A rede de amigos alarga-se pelos eventos do Lagos Digital Nomads, promovidos por Joana Glória desde 2020. Efraín não tem dúvidas: “Lisboa está sobrelotada, os nómadas afastam-se porque vem gente com mais dinheiro e claro que quer viver nas zonas bonitas no centro. O que pode ser visto como uma oportunidade para cidades menores.”

Respirar ar puro no Algarve

Quando vai a Lisboa, aos fins de semana, confessa que coloca uns tampões nos ouvidos. “A poluição sonora é tão intensa que depois de viver na paz do Algarve é difícil voltar a dormir lá. Adoro voltar para o Algarve e respirar o ar puro e limpo, que é difícil de encontrar na capital.”

Ao Porto também chegam mais nómadas, que só precisam de um laptop e de uma boa rede para trabalhar. Também pesam, obviamente, “o calor humano, a segurança e a gastronomia”. Quem o diz é a responsável do espaço Vertical Coworking, Francisca Morim, frisando o preço de arrendamento 15,1% mais baixo do que em Lisboa: “Há alojamentos mobilados e equipados entre os €500 e €900 por mês.” Quando os nómadas procuram a cidade ideal para se estabelecerem, começam a pesquisa pela capital, mas “rapidamente mudam de ideias” para o Porto, diz.
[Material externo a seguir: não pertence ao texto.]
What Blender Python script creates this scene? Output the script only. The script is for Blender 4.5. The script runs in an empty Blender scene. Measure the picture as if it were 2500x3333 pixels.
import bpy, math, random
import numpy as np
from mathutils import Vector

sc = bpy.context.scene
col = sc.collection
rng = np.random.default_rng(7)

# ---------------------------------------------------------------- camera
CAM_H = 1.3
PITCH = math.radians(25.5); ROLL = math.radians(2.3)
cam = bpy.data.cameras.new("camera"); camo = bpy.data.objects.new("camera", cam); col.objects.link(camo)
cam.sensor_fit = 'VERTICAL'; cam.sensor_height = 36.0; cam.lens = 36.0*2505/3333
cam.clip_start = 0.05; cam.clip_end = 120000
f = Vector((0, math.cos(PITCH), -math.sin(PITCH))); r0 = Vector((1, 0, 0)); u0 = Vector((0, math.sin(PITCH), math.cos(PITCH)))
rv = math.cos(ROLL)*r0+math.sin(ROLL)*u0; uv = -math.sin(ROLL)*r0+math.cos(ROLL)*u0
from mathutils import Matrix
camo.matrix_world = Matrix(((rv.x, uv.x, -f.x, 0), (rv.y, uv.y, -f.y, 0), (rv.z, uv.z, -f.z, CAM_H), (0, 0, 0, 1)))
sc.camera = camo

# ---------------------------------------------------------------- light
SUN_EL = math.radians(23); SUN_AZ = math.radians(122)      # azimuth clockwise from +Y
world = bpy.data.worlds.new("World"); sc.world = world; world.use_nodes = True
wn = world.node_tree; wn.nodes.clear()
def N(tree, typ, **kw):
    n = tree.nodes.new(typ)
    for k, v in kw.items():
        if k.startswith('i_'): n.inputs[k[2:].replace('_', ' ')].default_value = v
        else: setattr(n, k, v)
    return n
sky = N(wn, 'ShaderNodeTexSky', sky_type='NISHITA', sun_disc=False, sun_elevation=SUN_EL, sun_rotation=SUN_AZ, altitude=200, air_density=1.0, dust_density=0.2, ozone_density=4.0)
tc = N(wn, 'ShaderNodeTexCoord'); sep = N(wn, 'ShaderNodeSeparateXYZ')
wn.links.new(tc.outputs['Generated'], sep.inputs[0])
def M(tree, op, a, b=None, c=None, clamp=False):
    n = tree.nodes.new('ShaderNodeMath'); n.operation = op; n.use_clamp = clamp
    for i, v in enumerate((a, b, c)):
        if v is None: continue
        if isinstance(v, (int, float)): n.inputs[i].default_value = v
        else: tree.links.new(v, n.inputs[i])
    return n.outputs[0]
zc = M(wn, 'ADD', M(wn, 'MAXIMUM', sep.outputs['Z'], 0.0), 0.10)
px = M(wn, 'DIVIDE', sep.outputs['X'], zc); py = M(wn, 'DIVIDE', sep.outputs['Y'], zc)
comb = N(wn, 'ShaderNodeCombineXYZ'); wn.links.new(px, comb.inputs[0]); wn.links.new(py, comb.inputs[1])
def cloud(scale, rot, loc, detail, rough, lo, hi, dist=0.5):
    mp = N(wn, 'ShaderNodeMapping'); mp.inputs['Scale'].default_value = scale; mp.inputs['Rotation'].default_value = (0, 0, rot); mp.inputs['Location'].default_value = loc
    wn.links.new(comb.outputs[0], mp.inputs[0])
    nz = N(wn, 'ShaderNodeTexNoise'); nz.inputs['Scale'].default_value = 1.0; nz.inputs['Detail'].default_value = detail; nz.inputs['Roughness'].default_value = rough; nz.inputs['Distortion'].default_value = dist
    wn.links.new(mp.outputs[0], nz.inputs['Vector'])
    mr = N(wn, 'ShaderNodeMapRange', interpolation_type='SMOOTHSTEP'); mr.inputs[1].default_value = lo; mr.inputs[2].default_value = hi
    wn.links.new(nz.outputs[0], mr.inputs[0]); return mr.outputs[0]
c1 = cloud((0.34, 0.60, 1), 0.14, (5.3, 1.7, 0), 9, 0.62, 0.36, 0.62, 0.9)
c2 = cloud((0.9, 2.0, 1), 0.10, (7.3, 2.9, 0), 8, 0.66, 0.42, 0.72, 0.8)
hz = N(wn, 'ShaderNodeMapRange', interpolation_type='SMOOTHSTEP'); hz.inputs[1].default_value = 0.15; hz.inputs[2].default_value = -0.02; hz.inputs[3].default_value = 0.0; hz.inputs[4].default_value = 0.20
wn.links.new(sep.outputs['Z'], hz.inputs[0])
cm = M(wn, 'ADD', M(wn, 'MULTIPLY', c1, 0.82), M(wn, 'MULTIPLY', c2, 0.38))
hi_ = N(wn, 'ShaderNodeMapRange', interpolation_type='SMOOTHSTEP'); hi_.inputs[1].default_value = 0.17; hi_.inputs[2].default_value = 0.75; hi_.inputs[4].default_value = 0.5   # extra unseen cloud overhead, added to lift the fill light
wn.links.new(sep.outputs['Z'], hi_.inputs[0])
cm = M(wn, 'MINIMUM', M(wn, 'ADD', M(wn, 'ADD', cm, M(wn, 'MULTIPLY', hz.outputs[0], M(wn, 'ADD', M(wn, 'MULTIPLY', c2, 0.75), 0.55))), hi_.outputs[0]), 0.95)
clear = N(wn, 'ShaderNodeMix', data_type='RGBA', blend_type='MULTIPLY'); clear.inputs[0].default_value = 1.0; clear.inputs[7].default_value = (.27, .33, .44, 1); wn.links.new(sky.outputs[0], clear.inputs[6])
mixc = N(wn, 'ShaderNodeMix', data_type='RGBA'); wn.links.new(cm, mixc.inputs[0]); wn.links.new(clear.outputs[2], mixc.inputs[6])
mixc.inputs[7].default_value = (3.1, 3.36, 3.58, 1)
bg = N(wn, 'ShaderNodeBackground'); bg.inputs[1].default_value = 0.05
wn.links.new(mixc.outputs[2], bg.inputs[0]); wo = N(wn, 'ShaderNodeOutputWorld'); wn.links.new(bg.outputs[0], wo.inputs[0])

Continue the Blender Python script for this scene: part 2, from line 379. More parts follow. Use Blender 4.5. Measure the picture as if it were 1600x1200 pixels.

A advogada Cristiane Puxian, que faz assessoria para nómadas e trabalhadores remotos, corrobora: em relação ao ano passado, as queixas que lhe chegam de nómadas desiludidos com Lisboa (sobretudo pelas rendas comparáveis às de Paris) aumentaram 50%. Depois do Porto, a terceira opção é Braga, seguida de Guimarães e Viana do Castelo. “Outros nómadas vão para Santarém e Évora.” No dia em que fala à  SÁBADO , recebe o pedido de ajuda de dois brasileiros, ambos a trabalharem em tecnologias de informação, e que se querem mudar de Lisboa para o Porto. Não ponderam sair do País, porque Portugal continua a ser, para todos os efeitos, “a porta de entrada” para a Europa.

Preferem o Porto
Andrii Myroniuk, engenheiro de sistemas, 22 anos, saiu de Lviv em janeiro de 2022 – um mês antes da invasão da Rússia – e decidiu ficar no Porto em maio, pelo custo de vida atrativo. Aluga um T1 por €900/mês. Roman Lenko, 30 anos, também nómada digital e natural de Lviv, optou por Gaia (€919/mês) e elogia o clima e o acolhimento.